Should dance competitions add a new category - vernacular dance - to strip away judging centered around White aesthetics?

First of all, thank you Black Dance Teachers Association for including me in this discussion and asking my thoughts. It’s such a complicated question, mainly because what we get into right away is this issue of nomenclature - what do we call things. Years ago, I watched “contemporary” become a catch-all phrase to include anything that fall outside of the realm of ballet, hip hop, jazz or any indigenous or culturally specific forms (i.e., hula, West African, etc.). What it did, effectively, is diminish all of the techniques that have been studied, trained in and articulated through regularly performed masterpieces in the canon of repertory dance in America.

Said another way, nobody cares that what the 12-year-old in the convention competition is doing in her solo at the moment is a bad contraction followed by a bad spiral, both of which are specified in Graham technique, can be learned and are not respected.

And if none of the other judges on the panel—nor the choreographer of that solo, nor the teacher rehearsing the dancer in it—is qualified to judge the technical merit of a contraction or spiral, it makes no sense to comment on it as a judge. This neck of the dance woods has decided that bad or otherwise, what the dancer is doing is “contemporary” and thus legit.

Similarly, “vernacular” as a term defines the dialect or way ordinary people speak in a specific area or region. If we use this logic, we have to make a lot of assumptions about what ordinary people we’re talking about. In this case, is it black people in America? Is it hip hop practitioners?

If so, has anybody canvassed this community to find out what they agree are the values of hip hop that should be present in work to call it such? Are they in agreement on this so that we can decide the standards and judge merit based on some kind of template? Obviously this has gone on in ballet in spades, as there are five internationally recognized schools of ballet that we can use as reference points for the values we need to see when this same 12-year-old I’m judging gets on a pointe shoe (and she likely will) an hour after this contemporary solo. (Don’t get me started on the racial disparities here - it’s a whole other blog.)

Because people are not having this conversation on this level with any serious, beyond-the-dollar import about dance inside of most places where kids are judged doing it, I worry that we could potentially be more exclusive than inclusive. Hula, Irish Step and West African dance would all be considered vernacular dance by these standards. Isn’t there then a responsibility to make sure that these forms can be appropriately judged by someone with the information/authority to judge it?
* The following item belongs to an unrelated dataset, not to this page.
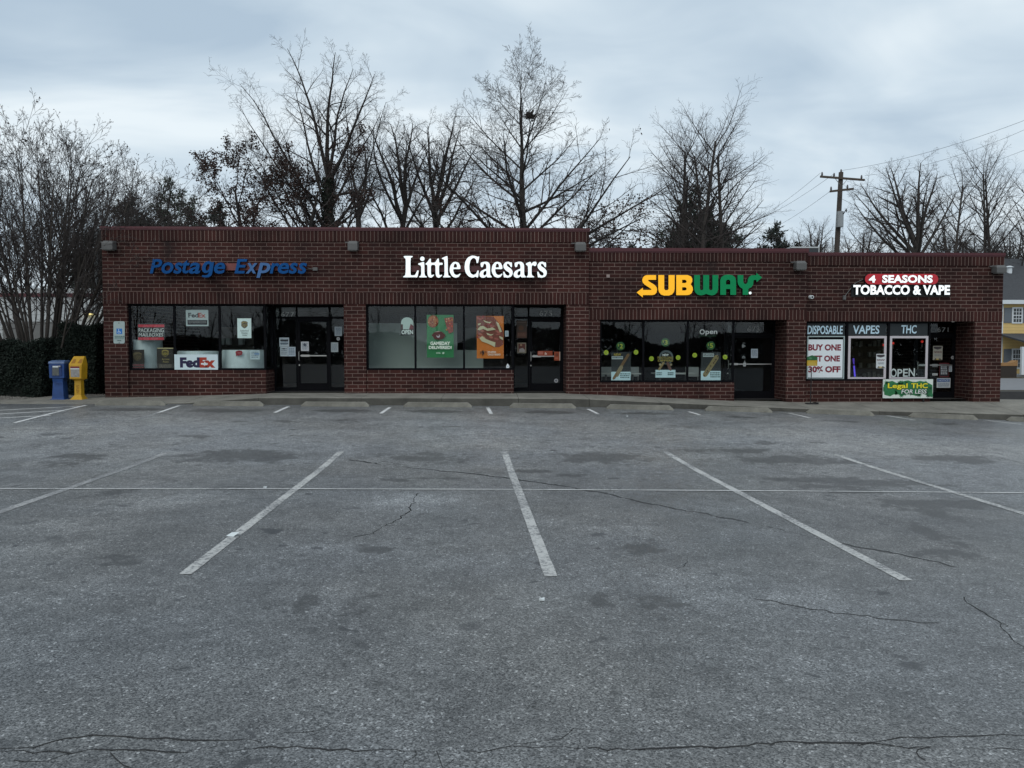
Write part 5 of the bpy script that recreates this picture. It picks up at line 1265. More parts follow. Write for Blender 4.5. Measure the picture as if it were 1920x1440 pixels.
dr = MB().box(a.x, b.x, y0-.018, y0-.002, a.z, b.z).build('door', NBD, nb, bevel=.004)
a, b = U(99, 704, y0), U(111, 689, y0); MB().box(a.x, b.x, y0-.022, y0-.0185, a.z, b.z).build('window', BOXWIN, dr)
a, b = U(99.5, 689, y0), U(110, 686, y0); MB().box(a.x, b.x, y0-.025, y0-.0185, a.z, b.z).build('label_plate', PAPER, dr)
a, b = U(111.5, 688, y0), U(115.5, 685.5, y0); MB().box(a.x, b.x, y0-.06, y0-.0185, a.z, b.z).build('coin_slot', STEEL, dr)
a = U(101, 746, y0)
lettering(nb, 'TIMES', (100.5, 717, 115, 722), y0+.02, NBD)
# yellow
xa, xb = XX(129.5, y0, 700), XX(154, y0, 700); cx = (xa+xb)/2; g0 = zg(cx); hw = (xb-xa)/2
zt = lambda py, px=145: ZZ(py, y0, px)
nb = thing('newspaper_box', 'yellow newspaper box with a sloped top and a red printed window', 'newspaper box', (cx, y0+.2, g0), 'newspaper boxes by the end wall')
MB().loft([ring(xa+.01, xb-.02, y0, y0+.3, zt(711)), ring(xa, xb, y0-.01, y0+.3, zt(683)), ring(xa+.03, xb-.03, y0+.2, y0+.27, zt(668))]).build('body', NY, nb, bevel=.01)
MB().loft([ring(cx-hw*.98, cx+hw*.98, y0-.02, y0+.32, g0), ring(cx-hw*.98, cx+hw*.98, y0-.02, y0+.32, g0+.02), ring(cx-hw*.52, cx+hw*.52, y0+.08, y0+.26, g0+.14), ring(cx-hw*.50, cx+hw*.50, y0+.09, y0+.25, zt(714)), ring(cx-hw*.72, cx+hw*.72, y0+.03, y0+.29, zt(711)-.001)]).build('pedestal', NY, nb, bevel=.008)
a, b = U(131.5, 710, y0), U(152, 685, y0)
dr = MB().box(a.x, b.x, y0-.022, y0-.004, a.z, b.z).build('door', NY, nb, bevel=.005)
a, b = U(133.5, 707, y0), U(149.5, 687, y0); MB().box(a.x, b.x, y0-.026, y0-.0225, a.z, b.z).build('window', mat('clouded_window', (0.26, 0.25, 0.24), 0.25, var=0.5, scale=12), dr)
a, b = U(133, 690.5, y0), U(149.5, 687, y0); MB().box(a.x, b.x, y0-.03, y0-.0265, a.z, b.z).build('red_strip', cm((0.16, 0.02, 0.03)), dr)
a, b = U(133, 692.5, y0), U(149.5, 690.5, y0); MB().box(a.x, b.x, y0-.033, y0-.0265, a.z, b.z).build('white_strip', PAPER, dr)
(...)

I get that I’m not being completely fair here; the area of dance we’re dealing with, the convention/competition circuit, is built with machinery that doesn’t have space to gatekeep nuances. This is actually my bigger problem: it should. We’re doing kids across the country a disservice if we’re teaching them culturally specific movement while offering no reference points, no research and no deeper investment in the values thereof sourced through accredited gurus. It doesn’t matter that only 10% of them will dance beyond high school. If we put them in little league, they’re gonna learn all about that baseball. We won’t let them travel dribbling a basketball just because they’re kids. Why should there be less integrity in dance?

This is the place to start. It’s less about adding a category, more about managing and respecting the ones we have. Then perhaps it will be easier to clarify what is necessary to prevent black forms - especially hip hop - from being regularly disrespected and poorly appropriated all across the country.